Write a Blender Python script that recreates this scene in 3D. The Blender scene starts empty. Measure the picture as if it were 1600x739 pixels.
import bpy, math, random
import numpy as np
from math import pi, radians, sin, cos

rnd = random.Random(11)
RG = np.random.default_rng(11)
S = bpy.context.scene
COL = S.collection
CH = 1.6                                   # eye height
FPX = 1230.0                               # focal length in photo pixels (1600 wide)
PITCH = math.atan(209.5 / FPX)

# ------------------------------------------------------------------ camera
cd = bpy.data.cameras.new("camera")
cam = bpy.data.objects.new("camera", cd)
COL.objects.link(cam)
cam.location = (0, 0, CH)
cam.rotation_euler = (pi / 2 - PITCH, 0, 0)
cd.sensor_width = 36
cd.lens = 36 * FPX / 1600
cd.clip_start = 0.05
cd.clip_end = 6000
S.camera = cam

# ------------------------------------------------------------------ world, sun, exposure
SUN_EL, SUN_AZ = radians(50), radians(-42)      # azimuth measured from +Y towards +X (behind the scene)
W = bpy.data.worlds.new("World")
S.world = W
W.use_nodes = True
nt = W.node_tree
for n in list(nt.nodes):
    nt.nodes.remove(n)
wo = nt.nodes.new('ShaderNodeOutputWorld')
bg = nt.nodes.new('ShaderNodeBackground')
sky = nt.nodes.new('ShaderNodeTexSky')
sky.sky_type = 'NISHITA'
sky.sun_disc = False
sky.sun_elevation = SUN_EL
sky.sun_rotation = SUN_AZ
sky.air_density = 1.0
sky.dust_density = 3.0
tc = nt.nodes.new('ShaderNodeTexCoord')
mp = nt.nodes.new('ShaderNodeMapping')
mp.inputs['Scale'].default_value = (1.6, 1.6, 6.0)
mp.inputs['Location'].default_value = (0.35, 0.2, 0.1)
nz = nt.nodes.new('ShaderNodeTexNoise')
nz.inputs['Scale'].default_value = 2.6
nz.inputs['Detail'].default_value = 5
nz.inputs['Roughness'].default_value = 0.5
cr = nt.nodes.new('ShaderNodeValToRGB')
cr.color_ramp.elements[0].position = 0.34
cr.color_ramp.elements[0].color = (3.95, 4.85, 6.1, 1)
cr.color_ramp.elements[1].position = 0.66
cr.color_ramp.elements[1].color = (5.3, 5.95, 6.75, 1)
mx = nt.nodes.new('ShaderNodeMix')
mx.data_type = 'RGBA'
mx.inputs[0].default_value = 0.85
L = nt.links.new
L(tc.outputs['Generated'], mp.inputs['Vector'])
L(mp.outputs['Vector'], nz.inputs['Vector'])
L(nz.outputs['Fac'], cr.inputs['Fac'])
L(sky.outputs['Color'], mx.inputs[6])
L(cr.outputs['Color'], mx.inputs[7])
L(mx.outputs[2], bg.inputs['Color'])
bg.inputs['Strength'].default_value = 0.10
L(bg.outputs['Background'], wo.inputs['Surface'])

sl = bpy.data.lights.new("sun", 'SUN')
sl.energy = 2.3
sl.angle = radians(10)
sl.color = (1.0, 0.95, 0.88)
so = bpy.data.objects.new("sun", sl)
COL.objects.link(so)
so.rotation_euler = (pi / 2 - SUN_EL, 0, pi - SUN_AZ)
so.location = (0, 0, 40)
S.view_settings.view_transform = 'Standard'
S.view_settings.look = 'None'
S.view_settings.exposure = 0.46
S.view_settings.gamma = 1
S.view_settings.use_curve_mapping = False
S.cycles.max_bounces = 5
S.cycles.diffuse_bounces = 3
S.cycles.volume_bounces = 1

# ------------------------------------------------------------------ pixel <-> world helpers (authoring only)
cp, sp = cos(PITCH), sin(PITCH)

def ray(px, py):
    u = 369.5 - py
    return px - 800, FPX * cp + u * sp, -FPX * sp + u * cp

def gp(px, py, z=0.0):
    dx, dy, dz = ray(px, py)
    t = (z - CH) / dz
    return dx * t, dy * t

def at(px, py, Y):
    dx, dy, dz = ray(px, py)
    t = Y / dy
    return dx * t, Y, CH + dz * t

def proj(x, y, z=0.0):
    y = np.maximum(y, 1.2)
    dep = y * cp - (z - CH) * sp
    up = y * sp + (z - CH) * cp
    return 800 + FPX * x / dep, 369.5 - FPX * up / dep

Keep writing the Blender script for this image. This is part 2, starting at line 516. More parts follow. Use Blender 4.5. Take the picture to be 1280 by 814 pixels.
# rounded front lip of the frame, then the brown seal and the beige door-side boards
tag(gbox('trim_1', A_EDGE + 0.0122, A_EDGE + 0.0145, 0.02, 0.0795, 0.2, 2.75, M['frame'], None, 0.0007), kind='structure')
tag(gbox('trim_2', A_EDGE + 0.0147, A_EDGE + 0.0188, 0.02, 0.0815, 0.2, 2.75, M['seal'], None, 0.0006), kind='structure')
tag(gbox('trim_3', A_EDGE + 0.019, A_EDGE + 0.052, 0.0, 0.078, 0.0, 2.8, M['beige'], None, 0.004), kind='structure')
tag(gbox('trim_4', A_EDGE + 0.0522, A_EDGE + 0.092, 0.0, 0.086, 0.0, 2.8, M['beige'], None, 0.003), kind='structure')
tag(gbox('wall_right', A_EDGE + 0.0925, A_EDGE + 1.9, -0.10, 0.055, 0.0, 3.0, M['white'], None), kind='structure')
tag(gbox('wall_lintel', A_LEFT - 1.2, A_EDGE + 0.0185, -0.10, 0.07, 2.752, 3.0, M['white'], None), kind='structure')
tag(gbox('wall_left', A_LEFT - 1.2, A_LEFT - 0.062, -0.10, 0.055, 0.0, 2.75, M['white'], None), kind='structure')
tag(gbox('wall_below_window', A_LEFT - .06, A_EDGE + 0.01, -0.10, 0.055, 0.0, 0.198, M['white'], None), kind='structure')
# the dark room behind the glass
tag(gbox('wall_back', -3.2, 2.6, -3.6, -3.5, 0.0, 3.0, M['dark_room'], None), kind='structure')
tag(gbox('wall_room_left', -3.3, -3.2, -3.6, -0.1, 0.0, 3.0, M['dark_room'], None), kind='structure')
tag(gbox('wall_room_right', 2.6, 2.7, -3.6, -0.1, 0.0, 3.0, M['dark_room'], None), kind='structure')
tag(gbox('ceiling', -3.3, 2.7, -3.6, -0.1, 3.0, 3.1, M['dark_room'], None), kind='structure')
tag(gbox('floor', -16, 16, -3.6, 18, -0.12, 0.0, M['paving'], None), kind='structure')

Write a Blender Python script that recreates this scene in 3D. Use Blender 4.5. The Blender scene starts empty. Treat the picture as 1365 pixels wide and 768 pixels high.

━━━

● The exercise
Gather each line of the listing that holds the string "scene".

● Full solution
Write a Blender Python script that recreates this scene in 3D. The Blender scene starts empty. Measure the picture as if it were 1600x739 pixels.
S = bpy.context.scene
SUN_EL, SUN_AZ = radians(50), radians(-42)      # azimuth measured from +Y towards +X (behind the scene)
Write a Blender Python script that recreates this scene in 3D. Use Blender 4.5. The Blender scene starts empty. Treat the picture as 1365 pixels wide and 768 pixels high.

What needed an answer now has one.